ITEMS ::
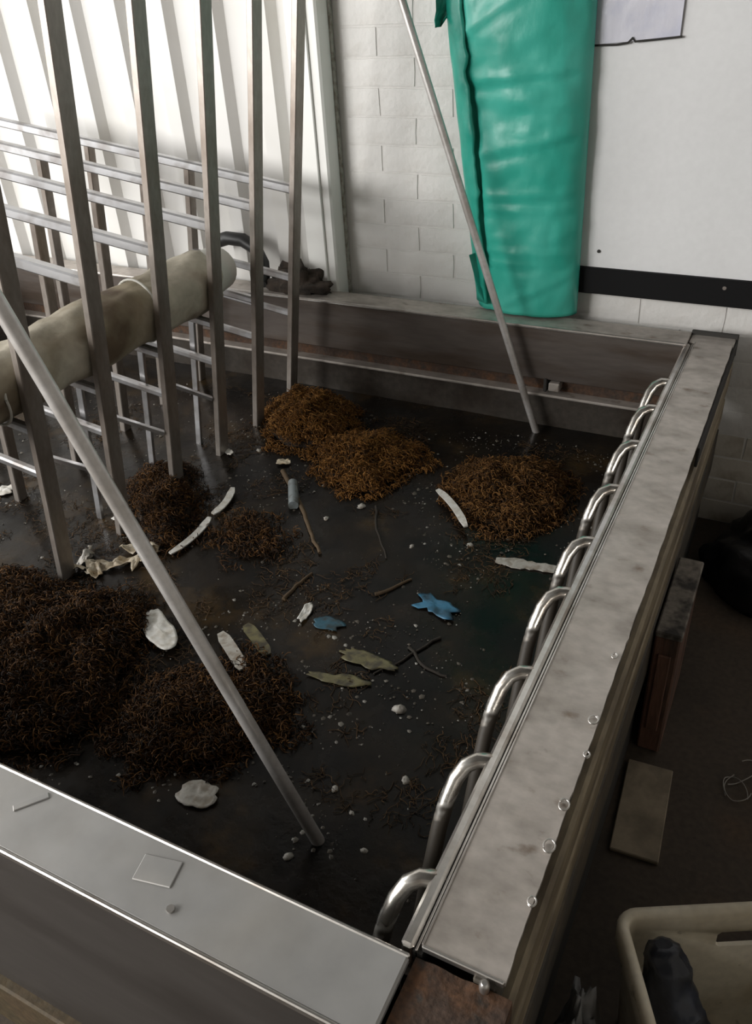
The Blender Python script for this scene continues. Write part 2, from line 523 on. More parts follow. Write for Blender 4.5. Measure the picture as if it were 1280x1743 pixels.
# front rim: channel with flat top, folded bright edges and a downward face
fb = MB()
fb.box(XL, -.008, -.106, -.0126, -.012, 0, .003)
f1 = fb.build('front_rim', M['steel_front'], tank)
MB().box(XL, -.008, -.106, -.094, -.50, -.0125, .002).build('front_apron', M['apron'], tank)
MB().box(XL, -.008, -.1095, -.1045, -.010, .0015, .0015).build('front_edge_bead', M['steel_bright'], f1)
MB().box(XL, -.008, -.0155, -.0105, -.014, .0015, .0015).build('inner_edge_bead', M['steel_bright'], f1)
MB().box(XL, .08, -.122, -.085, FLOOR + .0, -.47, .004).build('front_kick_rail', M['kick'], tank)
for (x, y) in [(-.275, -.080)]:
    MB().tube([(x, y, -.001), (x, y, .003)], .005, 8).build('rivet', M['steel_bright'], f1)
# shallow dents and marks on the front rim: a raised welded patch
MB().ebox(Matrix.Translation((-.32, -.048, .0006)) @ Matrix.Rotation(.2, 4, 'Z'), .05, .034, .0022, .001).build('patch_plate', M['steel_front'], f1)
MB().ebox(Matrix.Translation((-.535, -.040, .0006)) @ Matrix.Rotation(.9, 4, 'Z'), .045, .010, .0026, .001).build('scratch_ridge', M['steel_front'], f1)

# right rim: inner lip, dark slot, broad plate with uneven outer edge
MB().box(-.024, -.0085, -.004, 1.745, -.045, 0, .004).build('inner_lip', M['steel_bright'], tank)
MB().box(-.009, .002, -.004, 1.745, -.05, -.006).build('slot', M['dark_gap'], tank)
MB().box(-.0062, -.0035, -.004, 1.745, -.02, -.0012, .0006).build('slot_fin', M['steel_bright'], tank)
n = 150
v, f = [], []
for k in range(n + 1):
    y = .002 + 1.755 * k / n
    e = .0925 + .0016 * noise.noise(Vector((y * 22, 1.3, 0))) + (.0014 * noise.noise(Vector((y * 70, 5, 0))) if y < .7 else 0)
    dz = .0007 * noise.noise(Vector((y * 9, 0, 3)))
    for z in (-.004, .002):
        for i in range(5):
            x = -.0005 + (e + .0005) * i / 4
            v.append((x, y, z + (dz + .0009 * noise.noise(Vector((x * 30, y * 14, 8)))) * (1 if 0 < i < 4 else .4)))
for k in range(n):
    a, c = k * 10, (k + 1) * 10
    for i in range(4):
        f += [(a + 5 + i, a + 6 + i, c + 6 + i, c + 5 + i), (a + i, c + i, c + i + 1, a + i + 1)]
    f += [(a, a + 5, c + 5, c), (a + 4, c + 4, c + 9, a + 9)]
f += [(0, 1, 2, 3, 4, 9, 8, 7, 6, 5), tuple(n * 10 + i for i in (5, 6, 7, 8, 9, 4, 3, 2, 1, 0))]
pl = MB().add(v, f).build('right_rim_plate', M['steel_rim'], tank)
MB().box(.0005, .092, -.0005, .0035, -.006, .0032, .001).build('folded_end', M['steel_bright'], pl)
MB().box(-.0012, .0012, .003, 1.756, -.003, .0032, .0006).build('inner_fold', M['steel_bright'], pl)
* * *
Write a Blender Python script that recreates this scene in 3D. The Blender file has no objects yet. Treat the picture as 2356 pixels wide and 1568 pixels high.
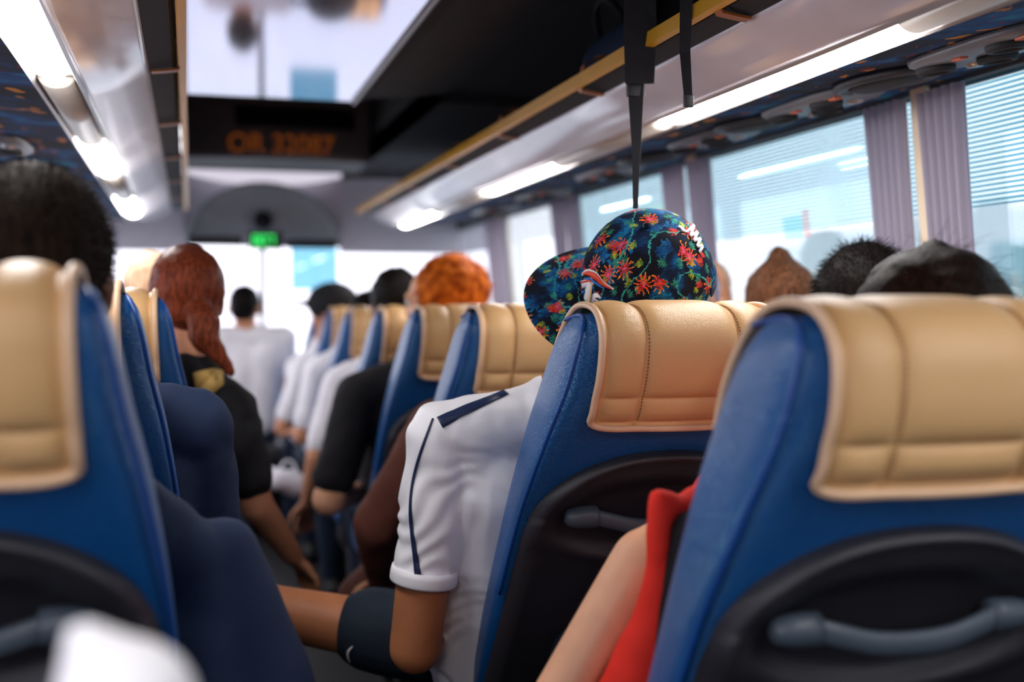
* * *
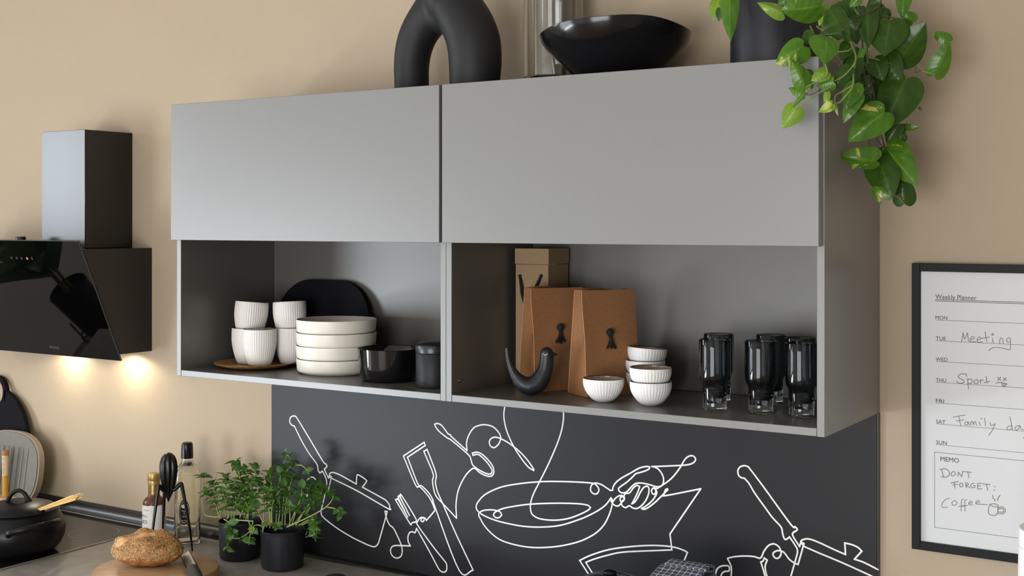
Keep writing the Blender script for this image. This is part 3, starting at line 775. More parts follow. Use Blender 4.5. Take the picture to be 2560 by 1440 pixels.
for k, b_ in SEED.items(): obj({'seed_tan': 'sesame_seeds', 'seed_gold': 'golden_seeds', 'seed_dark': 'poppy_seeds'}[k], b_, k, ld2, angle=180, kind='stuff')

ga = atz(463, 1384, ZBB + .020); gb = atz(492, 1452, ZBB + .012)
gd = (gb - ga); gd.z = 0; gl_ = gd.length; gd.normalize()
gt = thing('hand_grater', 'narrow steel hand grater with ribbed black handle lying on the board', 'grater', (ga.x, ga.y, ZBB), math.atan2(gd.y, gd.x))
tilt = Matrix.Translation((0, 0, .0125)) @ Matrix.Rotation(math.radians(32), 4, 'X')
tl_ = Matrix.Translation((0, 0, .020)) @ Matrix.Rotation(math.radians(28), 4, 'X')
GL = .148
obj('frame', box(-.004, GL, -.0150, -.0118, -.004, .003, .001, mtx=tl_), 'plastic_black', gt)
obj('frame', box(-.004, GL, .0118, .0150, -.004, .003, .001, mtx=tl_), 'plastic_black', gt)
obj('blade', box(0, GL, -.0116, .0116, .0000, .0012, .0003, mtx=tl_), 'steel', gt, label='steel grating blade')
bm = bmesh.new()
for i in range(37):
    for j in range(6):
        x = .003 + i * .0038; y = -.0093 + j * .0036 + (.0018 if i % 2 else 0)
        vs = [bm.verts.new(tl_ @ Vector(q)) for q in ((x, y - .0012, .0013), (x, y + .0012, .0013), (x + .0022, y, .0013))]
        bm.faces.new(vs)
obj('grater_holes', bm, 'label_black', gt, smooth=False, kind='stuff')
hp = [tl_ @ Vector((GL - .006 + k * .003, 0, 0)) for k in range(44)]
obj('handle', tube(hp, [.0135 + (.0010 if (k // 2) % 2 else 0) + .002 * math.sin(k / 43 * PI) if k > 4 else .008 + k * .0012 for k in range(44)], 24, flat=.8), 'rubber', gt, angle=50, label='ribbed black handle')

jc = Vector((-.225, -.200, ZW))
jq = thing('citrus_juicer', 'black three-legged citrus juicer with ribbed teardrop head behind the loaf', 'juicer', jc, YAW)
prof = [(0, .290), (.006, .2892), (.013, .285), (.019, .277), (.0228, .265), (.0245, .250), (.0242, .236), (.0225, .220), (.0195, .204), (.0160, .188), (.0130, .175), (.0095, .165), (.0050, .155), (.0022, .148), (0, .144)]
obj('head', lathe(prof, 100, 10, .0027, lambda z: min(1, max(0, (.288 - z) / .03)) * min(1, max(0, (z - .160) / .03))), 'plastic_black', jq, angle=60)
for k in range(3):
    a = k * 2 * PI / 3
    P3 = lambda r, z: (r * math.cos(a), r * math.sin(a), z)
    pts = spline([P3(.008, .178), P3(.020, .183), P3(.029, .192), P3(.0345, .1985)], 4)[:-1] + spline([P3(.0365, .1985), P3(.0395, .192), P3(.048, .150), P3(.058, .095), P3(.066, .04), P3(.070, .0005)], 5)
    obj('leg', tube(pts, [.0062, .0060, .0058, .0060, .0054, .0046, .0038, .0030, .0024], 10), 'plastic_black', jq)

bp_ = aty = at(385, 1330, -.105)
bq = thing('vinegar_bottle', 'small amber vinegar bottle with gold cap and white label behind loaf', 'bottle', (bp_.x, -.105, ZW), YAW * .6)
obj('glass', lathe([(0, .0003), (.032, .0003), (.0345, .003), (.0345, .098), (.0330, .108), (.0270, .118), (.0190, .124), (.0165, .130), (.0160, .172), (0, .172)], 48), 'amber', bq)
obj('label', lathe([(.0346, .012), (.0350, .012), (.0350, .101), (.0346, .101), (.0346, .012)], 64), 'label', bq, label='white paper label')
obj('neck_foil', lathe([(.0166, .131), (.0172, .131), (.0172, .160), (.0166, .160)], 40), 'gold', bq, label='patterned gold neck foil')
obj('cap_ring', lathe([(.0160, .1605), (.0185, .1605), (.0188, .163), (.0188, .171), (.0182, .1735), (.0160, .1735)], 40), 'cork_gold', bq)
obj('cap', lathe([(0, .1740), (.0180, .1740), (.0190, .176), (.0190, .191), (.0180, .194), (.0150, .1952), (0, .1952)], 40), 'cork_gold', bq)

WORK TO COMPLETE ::
Retype verbatim the lines that run from the line containing "Keep writing the" to the line containing "for k, b_ in", both inclusive, and no others.

TASK RESULT ::
Keep writing the Blender script for this image. This is part 3, starting at line 775. More parts follow. Use Blender 4.5. Take the picture to be 2560 by 1440 pixels.
for k, b_ in SEED.items(): obj({'seed_tan': 'sesame_seeds', 'seed_gold': 'golden_seeds', 'seed_dark': 'poppy_seeds'}[k], b_, k, ld2, angle=180, kind='stuff')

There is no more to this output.